Dans l’opinion publique, autant d’ailleurs que dans les sphères politico-médiatiques, il n’est question que de ça !
De quoi s’agit-il ?
Les citoyens marocains ont voté, le 4 septembre, dans le cadre des élections communales et régionales, au scrutin direct.
Les résultats du vote ont donné le PAM (Parti Authenticité et Modernité) principal gagnant des «Communales» ; et le PJD (Parti Justice et Développement) principal gagnant des «Régionales».
Une dizaine de jours plus tard, lorsque les «grands électeurs» (ceux qui ont donc été élus au scrutin direct, le 4 septembre) ont voté à leur tour, le PAM raflait la mise, arrivant en tête, y compris dans les régions.
Le grand écart entre le vote populaire et le vote des «grands électeurs» a été particulièrement significatif dans les résultats définitifs des régionales.
Au soir du 14 septembre, le PAM remportait la présidence de 5 Conseils de régions, tandis que le PJD n’en obtenait que deux.
En tout, l’opposition, avec les 5 présidences de Conseils de régions du PAM et les 2 de l’Istiqlal, se retrouvait à la tête de 7 régions sur les 12 que compte le Maroc.

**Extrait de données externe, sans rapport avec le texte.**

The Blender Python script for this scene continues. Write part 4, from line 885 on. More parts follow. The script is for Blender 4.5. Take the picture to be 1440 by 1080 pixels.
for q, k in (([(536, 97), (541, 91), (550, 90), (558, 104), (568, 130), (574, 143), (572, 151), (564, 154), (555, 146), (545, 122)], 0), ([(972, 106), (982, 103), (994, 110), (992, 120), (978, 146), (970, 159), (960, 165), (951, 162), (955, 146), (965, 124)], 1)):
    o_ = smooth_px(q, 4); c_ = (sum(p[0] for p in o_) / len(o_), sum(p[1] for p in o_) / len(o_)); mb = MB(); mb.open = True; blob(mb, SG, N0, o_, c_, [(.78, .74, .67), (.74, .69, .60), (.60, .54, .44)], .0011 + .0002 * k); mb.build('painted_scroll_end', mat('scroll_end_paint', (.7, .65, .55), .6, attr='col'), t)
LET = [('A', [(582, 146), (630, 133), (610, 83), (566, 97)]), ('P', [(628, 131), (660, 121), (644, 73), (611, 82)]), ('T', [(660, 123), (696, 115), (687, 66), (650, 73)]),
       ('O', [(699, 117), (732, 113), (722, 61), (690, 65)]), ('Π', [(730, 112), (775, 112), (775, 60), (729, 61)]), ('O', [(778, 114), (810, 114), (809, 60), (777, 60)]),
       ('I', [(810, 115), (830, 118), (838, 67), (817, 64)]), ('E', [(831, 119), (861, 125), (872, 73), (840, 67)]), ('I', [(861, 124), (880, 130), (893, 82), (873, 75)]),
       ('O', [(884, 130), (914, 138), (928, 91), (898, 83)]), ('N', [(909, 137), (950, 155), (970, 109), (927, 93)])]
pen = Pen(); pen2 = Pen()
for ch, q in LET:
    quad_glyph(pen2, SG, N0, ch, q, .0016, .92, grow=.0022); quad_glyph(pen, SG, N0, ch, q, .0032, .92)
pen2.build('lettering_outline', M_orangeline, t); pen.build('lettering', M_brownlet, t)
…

Tandis que la majorité gouvernementale, conduite par le PJD, n’en décrochait que 5, dispatchées entre 3 de ses composantes: 2 présidences de Conseils de régions pour le PJD, 2 pour le RNI (Rassemblement National des Indépendants) et 1 pour le MP (Mouvement Populaire).
Depuis, la question sur toutes les lèvres est la suivante: que s’est-il passé entre les deux votes, celui des citoyens électeurs et celui des élus «grands électeurs», pour que les résultats de ces scrutins prennent des directions divergeant à ce point ?
La réponse est dans les alliances qui se sont constituées lors du vote des «grands électeurs», bien sûr (et dont tout le monde a les détails, puisque pour la 1ère fois au Maroc, ce vote a eu lieu à main levée, conformément à la loi organique sur les régions, article 8). L’argumentaire, lui, diffère selon les positionnements.
Ceux qui ont porté le PJD en tête des «régionales» dénoncent l’indiscipline partisane et accusent tout simplement les deux grands partis de la majorité (essentiellement le RNI, mais aussi le MP) d’avoir «trahi» leur camp.
Ce dont les «accusés» se défendent avec force arguments. Pour eux –et notamment pour le RNI dont plusieurs responsables ont expliqué ce point de vue- non seulement l’opposition devait, de toutes les manières, mathématiquement, remporter la majorité des présidences de Conseils, mais en plus, les consignes de vote ont bien été respectées. Le RNI insiste: le pacte entre les partis de la majorité prévoyait deux situations. Celle où la majorité serait en tête, les «grands électeurs» devaient alors systématiquement voter pour elle. Et celle où ce serait l’opposition qui serait en tête et là, le vote était libre.
Autre argument avancé: quand les élus de la majorité ont parfois voté pour l’opposition, c’était aussi pour l’efficacité future des Conseils, qu’ils soient régionaux ou communaux. Il arrive souvent, argue Rachid Talbi Alami, dans l’émission télévisée «Moubacharatan maâkom» (2M), que les élus ne veuillent voter que pour leurs amis, cousins, ou collègues avec lesquels ils ont l’habitude de travailler. Dans cette même émission, Hakim Benchemmas, un des dirigeants du PAM, ajoute un autre argument: «pourquoi faudrait-il être lié par les alliances actuelles, pour le choix des présidences de Conseils régionaux dont le mandat est de 6 ans, alors que la majorité gouvernementale n’en a plus que pour un an ? (Les prochaines élections législatives sont prévues pour 2016).
Différemment appréciée, la «magie» des alliances conduit cependant à la même conclusion: la faille est dans les textes électoraux. Les principaux protagonistes le soulignent, du reste. Dans les démocraties qui ont une longue expérience en la matière, c’est le parti arrivé en tête qui se voit confier la présidence du Conseil régional et constitue son équipe. Cela évite les surprises… Au Maroc, le Président est élu parmi les 5 premières listes. Ces élections devraient permettre de rectifier le tir. Après tout, tout est nouveau. Nouvelle Constitution, nouvelle loi organique, nouvelle expérience…
Reste un point d’interrogation. Quel impact aura tout ceci sur les prochaines «Législatives» ? Les déçus chercheront-ils à prendre leur revanche en votant massivement pour leur camp ? Ou iront-ils grossir les rangs des sceptiques qui ne votent pas, ou ne votent plus (ce qui serait dommage pour un taux de participation qui commençait à grimper au-dessus des 50%) ?
Tout dépendra de la suite que donneront les partis à ces élections communales et régionales.